### Task requirements:
Extract the full set of records that follows, word for word.

+ + +

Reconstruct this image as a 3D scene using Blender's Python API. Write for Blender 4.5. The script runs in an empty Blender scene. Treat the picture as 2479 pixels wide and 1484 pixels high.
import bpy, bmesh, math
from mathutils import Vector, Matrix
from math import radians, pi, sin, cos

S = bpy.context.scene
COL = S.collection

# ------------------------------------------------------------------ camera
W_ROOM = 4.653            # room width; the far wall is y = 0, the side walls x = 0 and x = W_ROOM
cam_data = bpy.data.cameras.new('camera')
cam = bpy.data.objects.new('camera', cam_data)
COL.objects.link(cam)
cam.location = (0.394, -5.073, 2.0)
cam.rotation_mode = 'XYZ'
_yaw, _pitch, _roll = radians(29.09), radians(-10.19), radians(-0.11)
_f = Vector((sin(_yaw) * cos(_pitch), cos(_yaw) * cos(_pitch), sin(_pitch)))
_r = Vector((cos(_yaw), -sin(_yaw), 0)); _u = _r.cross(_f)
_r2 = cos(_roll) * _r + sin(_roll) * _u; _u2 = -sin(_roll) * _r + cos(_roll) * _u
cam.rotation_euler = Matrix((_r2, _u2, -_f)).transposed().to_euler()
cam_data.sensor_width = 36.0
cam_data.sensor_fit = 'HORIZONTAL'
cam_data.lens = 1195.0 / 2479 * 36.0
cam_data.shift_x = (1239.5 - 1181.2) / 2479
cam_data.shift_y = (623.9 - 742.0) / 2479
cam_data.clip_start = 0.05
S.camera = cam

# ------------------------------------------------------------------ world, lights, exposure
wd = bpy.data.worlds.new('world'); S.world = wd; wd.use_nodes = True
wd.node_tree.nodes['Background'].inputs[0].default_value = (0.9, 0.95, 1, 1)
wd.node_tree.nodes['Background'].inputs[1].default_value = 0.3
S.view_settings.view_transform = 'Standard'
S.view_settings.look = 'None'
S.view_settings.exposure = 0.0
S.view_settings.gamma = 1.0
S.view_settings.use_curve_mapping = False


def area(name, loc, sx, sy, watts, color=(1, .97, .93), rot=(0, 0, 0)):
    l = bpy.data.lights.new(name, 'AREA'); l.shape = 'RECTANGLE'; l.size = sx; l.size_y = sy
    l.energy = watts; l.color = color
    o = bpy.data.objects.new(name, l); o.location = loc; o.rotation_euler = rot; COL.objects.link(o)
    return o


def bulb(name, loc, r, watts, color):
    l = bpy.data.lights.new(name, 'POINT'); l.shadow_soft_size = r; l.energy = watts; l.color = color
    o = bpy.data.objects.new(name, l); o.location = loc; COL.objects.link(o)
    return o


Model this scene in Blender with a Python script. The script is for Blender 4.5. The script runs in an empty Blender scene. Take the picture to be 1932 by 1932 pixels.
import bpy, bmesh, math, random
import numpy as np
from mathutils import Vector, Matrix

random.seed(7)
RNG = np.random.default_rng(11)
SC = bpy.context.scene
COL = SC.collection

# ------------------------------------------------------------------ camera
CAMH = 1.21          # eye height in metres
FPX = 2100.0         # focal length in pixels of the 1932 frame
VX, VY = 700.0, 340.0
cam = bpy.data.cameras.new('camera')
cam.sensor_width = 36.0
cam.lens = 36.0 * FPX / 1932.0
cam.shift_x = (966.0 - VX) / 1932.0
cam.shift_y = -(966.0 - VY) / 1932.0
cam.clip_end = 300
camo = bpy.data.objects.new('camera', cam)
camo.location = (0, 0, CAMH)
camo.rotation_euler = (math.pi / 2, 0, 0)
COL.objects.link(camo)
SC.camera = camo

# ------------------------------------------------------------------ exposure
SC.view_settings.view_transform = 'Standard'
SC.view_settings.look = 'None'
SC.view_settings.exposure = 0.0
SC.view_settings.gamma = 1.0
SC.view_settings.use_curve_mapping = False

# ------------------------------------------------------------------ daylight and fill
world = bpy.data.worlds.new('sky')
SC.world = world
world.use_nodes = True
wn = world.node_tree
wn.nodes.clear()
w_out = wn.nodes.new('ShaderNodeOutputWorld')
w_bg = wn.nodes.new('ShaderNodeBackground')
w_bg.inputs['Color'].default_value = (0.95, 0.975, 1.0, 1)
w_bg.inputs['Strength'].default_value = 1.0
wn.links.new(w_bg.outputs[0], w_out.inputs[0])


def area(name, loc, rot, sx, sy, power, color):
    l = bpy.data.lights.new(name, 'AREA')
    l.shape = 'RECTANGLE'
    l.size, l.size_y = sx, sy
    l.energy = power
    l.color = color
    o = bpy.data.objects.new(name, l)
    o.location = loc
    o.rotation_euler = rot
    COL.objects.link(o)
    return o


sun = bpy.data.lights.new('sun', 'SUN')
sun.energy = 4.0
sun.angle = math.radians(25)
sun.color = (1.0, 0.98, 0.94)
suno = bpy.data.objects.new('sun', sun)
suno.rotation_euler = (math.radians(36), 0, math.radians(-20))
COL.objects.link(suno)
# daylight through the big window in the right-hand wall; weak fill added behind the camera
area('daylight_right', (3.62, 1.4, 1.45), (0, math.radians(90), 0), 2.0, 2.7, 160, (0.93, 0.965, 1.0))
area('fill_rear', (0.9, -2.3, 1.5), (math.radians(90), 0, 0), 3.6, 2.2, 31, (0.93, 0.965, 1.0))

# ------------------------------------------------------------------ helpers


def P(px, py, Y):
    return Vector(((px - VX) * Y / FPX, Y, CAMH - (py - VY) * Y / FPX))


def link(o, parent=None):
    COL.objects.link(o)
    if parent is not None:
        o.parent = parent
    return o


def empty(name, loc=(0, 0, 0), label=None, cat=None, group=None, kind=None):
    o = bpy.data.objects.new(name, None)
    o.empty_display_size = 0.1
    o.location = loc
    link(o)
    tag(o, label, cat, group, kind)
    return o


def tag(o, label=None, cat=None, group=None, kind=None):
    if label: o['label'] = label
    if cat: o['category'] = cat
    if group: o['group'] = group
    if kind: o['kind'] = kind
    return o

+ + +

### Final result:
Reconstruct this image as a 3D scene using Blender's Python API. Write for Blender 4.5. The script runs in an empty Blender scene. Treat the picture as 2479 pixels wide and 1484 pixels high.
import bpy, bmesh, math
from mathutils import Vector, Matrix
from math import radians, pi, sin, cos

S = bpy.context.scene
COL = S.collection

# ------------------------------------------------------------------ camera
W_ROOM = 4.653            # room width; the far wall is y = 0, the side walls x = 0 and x = W_ROOM
cam_data = bpy.data.cameras.new('camera')
cam = bpy.data.objects.new('camera', cam_data)
COL.objects.link(cam)
cam.location = (0.394, -5.073, 2.0)
cam.rotation_mode = 'XYZ'
_yaw, _pitch, _roll = radians(29.09), radians(-10.19), radians(-0.11)
_f = Vector((sin(_yaw) * cos(_pitch), cos(_yaw) * cos(_pitch), sin(_pitch)))
_r = Vector((cos(_yaw), -sin(_yaw), 0)); _u = _r.cross(_f)
_r2 = cos(_roll) * _r + sin(_roll) * _u; _u2 = -sin(_roll) * _r + cos(_roll) * _u
cam.rotation_euler = Matrix((_r2, _u2, -_f)).transposed().to_euler()
cam_data.sensor_width = 36.0
cam_data.sensor_fit = 'HORIZONTAL'
cam_data.lens = 1195.0 / 2479 * 36.0
cam_data.shift_x = (1239.5 - 1181.2) / 2479
cam_data.shift_y = (623.9 - 742.0) / 2479
cam_data.clip_start = 0.05
S.camera = cam

# ------------------------------------------------------------------ world, lights, exposure
wd = bpy.data.worlds.new('world'); S.world = wd; wd.use_nodes = True
wd.node_tree.nodes['Background'].inputs[0].default_value = (0.9, 0.95, 1, 1)
wd.node_tree.nodes['Background'].inputs[1].default_value = 0.3
S.view_settings.view_transform = 'Standard'
S.view_settings.look = 'None'
S.view_settings.exposure = 0.0
S.view_settings.gamma = 1.0
S.view_settings.use_curve_mapping = False


def area(name, loc, sx, sy, watts, color=(1, .97, .93), rot=(0, 0, 0)):
    l = bpy.data.lights.new(name, 'AREA'); l.shape = 'RECTANGLE'; l.size = sx; l.size_y = sy
    l.energy = watts; l.color = color
    o = bpy.data.objects.new(name, l); o.location = loc; o.rotation_euler = rot; COL.objects.link(o)
    return o


def bulb(name, loc, r, watts, color):
    l = bpy.data.lights.new(name, 'POINT'); l.shadow_soft_size = r; l.energy = watts; l.color = color
    o = bpy.data.objects.new(name, l); o.location = loc; COL.objects.link(o)
    return o


Model this scene in Blender with a Python script. The script is for Blender 4.5. The script runs in an empty Blender scene. Take the picture to be 1932 by 1932 pixels.
import bpy, bmesh, math, random
import numpy as np
from mathutils import Vector, Matrix

random.seed(7)
RNG = np.random.default_rng(11)
SC = bpy.context.scene
COL = SC.collection

# ------------------------------------------------------------------ camera
CAMH = 1.21          # eye height in metres
FPX = 2100.0         # focal length in pixels of the 1932 frame
VX, VY = 700.0, 340.0
cam = bpy.data.cameras.new('camera')
cam.sensor_width = 36.0
cam.lens = 36.0 * FPX / 1932.0
cam.shift_x = (966.0 - VX) / 1932.0
cam.shift_y = -(966.0 - VY) / 1932.0
cam.clip_end = 300
camo = bpy.data.objects.new('camera', cam)
camo.location = (0, 0, CAMH)
camo.rotation_euler = (math.pi / 2, 0, 0)
COL.objects.link(camo)
SC.camera = camo

# ------------------------------------------------------------------ exposure
SC.view_settings.view_transform = 'Standard'
SC.view_settings.look = 'None'
SC.view_settings.exposure = 0.0
SC.view_settings.gamma = 1.0
SC.view_settings.use_curve_mapping = False

# ------------------------------------------------------------------ daylight and fill
world = bpy.data.worlds.new('sky')
SC.world = world
world.use_nodes = True
wn = world.node_tree
wn.nodes.clear()
w_out = wn.nodes.new('ShaderNodeOutputWorld')
w_bg = wn.nodes.new('ShaderNodeBackground')
w_bg.inputs['Color'].default_value = (0.95, 0.975, 1.0, 1)
w_bg.inputs['Strength'].default_value = 1.0
wn.links.new(w_bg.outputs[0], w_out.inputs[0])


def area(name, loc, rot, sx, sy, power, color):
    l = bpy.data.lights.new(name, 'AREA')
    l.shape = 'RECTANGLE'
    l.size, l.size_y = sx, sy
    l.energy = power
    l.color = color
    o = bpy.data.objects.new(name, l)
    o.location = loc
    o.rotation_euler = rot
    COL.objects.link(o)
    return o


sun = bpy.data.lights.new('sun', 'SUN')
sun.energy = 4.0
sun.angle = math.radians(25)
sun.color = (1.0, 0.98, 0.94)
suno = bpy.data.objects.new('sun', sun)
suno.rotation_euler = (math.radians(36), 0, math.radians(-20))
COL.objects.link(suno)
# daylight through the big window in the right-hand wall; weak fill added behind the camera
area('daylight_right', (3.62, 1.4, 1.45), (0, math.radians(90), 0), 2.0, 2.7, 160, (0.93, 0.965, 1.0))
area('fill_rear', (0.9, -2.3, 1.5), (math.radians(90), 0, 0), 3.6, 2.2, 31, (0.93, 0.965, 1.0))

# ------------------------------------------------------------------ helpers


def P(px, py, Y):
    return Vector(((px - VX) * Y / FPX, Y, CAMH - (py - VY) * Y / FPX))


def link(o, parent=None):
    COL.objects.link(o)
    if parent is not None:
        o.parent = parent
    return o


def empty(name, loc=(0, 0, 0), label=None, cat=None, group=None, kind=None):
    o = bpy.data.objects.new(name, None)
    o.empty_display_size = 0.1
    o.location = loc
    link(o)
    tag(o, label, cat, group, kind)
    return o


def tag(o, label=None, cat=None, group=None, kind=None):
    if label: o['label'] = label
    if cat: o['category'] = cat
    if group: o['group'] = group
    if kind: o['kind'] = kind
    return o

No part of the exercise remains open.